Stored entries
----

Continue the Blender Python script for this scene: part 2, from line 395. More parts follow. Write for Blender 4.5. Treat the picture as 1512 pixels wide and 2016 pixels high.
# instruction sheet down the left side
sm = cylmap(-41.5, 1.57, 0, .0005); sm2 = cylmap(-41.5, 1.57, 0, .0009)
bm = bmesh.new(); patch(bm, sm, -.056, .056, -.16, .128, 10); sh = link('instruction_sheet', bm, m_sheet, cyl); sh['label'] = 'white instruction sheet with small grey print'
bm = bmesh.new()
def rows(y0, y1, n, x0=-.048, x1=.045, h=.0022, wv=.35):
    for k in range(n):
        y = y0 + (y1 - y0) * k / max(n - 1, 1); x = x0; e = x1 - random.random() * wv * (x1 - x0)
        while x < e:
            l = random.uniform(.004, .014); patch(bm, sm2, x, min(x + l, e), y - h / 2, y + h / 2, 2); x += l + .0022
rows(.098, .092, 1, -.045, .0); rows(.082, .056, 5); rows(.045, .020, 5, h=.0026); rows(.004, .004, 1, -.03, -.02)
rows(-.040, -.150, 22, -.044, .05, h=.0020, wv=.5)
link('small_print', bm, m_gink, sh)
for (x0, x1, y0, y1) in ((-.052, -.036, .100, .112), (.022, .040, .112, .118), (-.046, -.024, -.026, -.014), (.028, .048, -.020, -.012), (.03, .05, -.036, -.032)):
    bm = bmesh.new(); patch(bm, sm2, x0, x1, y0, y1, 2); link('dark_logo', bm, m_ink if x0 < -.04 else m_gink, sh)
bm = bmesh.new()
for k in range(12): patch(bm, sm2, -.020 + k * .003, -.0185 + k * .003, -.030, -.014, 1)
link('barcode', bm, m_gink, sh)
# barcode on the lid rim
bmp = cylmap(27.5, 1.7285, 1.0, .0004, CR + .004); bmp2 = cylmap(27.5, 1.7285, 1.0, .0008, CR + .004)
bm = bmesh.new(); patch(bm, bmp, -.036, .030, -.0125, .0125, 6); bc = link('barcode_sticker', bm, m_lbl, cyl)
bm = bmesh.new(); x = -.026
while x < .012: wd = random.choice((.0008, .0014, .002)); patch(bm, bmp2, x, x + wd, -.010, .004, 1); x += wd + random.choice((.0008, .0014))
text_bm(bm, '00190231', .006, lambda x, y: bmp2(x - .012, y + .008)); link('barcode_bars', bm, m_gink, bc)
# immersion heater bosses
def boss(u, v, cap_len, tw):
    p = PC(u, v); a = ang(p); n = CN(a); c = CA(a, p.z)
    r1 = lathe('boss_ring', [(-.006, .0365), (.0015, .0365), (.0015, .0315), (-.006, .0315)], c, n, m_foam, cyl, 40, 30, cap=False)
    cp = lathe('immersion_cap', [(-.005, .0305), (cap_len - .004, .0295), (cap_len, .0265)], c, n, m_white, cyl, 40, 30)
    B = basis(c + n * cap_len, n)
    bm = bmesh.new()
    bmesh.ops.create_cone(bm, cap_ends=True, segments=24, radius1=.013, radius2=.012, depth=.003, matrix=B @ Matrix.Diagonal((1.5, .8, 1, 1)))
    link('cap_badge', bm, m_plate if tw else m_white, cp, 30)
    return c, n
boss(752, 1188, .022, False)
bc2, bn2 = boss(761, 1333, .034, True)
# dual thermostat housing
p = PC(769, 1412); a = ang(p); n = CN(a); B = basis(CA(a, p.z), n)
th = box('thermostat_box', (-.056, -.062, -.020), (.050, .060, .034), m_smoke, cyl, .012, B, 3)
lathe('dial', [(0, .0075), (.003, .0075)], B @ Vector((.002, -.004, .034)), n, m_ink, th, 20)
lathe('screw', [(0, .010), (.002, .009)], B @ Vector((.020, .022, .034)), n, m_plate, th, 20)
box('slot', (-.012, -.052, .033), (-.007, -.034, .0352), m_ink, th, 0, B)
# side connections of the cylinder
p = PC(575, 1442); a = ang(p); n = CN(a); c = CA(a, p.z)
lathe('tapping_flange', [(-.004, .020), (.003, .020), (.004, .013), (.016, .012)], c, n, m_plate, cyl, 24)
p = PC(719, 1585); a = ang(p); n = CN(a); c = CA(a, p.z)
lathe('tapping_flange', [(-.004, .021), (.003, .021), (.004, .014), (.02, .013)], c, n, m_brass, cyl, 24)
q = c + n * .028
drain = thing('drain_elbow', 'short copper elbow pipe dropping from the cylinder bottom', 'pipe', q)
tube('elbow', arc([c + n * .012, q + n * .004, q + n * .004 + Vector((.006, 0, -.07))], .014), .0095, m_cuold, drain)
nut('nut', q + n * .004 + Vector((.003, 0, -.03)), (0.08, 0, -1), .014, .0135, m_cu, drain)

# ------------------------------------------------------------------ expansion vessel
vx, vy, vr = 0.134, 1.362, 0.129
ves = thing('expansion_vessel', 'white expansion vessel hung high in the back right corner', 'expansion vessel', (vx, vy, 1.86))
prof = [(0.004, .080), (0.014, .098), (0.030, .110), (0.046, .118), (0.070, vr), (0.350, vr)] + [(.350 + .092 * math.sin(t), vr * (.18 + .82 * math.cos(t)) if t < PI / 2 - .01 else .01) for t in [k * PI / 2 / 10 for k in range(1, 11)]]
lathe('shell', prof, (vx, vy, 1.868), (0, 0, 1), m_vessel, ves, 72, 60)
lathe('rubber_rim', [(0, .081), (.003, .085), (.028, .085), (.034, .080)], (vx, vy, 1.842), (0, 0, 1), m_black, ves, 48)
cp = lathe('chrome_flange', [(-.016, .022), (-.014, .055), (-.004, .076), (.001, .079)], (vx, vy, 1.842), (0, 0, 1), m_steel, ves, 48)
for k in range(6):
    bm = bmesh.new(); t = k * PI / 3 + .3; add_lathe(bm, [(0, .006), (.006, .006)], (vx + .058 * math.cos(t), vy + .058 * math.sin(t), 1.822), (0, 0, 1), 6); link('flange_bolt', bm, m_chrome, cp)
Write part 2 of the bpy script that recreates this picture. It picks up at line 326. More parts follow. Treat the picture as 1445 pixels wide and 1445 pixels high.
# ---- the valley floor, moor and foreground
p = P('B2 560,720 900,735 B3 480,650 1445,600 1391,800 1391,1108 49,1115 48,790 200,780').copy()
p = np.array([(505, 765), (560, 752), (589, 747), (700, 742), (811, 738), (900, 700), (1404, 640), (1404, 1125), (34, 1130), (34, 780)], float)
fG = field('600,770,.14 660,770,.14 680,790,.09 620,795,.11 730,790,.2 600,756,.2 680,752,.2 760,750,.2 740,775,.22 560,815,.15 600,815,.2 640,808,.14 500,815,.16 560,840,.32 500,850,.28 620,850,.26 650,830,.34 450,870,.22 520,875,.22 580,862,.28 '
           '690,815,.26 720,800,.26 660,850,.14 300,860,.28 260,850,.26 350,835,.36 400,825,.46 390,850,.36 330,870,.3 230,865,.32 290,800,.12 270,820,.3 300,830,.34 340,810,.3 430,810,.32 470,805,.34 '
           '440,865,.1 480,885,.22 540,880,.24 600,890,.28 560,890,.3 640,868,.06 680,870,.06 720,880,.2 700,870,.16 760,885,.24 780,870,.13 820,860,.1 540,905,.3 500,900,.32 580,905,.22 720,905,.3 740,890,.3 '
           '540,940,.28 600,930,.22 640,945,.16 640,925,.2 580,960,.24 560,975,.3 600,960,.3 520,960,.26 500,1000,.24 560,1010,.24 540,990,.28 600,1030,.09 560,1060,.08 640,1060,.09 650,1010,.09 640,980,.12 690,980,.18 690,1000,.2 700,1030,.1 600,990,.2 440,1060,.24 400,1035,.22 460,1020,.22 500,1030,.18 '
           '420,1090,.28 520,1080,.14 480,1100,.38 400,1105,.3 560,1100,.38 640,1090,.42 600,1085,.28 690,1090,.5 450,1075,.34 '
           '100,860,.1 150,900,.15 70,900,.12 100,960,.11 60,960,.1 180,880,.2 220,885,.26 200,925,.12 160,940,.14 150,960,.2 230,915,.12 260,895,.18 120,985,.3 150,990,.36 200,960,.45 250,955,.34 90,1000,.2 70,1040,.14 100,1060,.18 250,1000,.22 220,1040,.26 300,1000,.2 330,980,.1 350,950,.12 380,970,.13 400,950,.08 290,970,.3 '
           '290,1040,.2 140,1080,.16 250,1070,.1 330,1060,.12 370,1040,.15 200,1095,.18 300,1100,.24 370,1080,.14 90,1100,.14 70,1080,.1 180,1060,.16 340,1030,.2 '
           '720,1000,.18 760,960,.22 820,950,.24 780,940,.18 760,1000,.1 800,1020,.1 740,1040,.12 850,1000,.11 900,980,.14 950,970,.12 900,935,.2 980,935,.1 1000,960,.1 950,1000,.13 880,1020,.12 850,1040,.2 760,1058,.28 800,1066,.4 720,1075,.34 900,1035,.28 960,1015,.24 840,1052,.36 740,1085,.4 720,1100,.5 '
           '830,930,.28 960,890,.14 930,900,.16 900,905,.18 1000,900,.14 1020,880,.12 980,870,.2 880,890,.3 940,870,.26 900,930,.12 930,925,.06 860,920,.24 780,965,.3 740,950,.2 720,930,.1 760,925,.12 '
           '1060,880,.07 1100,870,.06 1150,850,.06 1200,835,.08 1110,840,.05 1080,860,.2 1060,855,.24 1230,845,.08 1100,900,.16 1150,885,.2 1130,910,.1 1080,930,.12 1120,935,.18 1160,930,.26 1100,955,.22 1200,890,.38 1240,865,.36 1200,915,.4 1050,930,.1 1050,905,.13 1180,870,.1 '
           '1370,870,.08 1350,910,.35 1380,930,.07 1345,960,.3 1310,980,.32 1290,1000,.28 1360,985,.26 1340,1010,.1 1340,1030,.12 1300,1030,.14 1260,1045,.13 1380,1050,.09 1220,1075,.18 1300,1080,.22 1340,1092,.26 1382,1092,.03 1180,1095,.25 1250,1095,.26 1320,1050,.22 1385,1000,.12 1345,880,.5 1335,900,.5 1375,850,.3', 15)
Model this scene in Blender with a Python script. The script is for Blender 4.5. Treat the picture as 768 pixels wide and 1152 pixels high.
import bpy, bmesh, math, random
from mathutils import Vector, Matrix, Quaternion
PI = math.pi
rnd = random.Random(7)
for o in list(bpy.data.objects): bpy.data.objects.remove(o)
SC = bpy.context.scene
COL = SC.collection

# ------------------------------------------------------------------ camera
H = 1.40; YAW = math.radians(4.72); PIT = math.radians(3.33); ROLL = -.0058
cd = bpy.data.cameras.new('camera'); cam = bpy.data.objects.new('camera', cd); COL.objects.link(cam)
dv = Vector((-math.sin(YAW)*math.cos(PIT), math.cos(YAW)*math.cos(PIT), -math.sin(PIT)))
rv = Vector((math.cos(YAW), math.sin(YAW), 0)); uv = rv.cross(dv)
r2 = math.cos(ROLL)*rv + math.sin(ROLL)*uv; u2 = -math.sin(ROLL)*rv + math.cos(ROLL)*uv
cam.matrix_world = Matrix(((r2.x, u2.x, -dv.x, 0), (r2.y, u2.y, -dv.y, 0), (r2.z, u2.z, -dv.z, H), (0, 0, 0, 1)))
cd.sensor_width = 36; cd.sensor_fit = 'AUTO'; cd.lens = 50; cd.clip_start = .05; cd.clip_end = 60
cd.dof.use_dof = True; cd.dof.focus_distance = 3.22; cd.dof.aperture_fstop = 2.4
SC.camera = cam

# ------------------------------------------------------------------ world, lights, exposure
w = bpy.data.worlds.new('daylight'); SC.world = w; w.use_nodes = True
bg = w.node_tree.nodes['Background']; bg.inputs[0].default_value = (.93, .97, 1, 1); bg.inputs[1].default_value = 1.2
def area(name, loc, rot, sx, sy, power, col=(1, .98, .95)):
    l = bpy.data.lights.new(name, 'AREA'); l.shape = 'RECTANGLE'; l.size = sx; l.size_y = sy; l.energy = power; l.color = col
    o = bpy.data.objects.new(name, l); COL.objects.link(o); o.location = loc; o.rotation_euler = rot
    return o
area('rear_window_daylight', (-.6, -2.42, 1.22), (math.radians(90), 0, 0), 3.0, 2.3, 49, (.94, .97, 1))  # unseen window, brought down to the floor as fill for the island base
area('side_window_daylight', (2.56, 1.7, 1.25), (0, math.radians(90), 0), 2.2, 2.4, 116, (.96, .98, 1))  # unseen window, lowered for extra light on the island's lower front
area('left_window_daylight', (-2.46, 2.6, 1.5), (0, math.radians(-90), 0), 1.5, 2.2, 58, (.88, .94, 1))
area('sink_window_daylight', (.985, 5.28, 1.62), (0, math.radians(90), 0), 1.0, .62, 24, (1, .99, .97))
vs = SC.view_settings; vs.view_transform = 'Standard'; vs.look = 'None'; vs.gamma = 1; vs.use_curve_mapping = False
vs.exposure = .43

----

▶ _OBJECTIVE_:
Find all lines holding the string "More" and copy them.

▶ _THE SOLUTION_:
Continue the Blender Python script for this scene: part 2, from line 395. More parts follow. Write for Blender 4.5. Treat the picture as 1512 pixels wide and 2016 pixels high.
Write part 2 of the bpy script that recreates this picture. It picks up at line 326. More parts follow. Treat the picture as 1445 pixels wide and 1445 pixels high.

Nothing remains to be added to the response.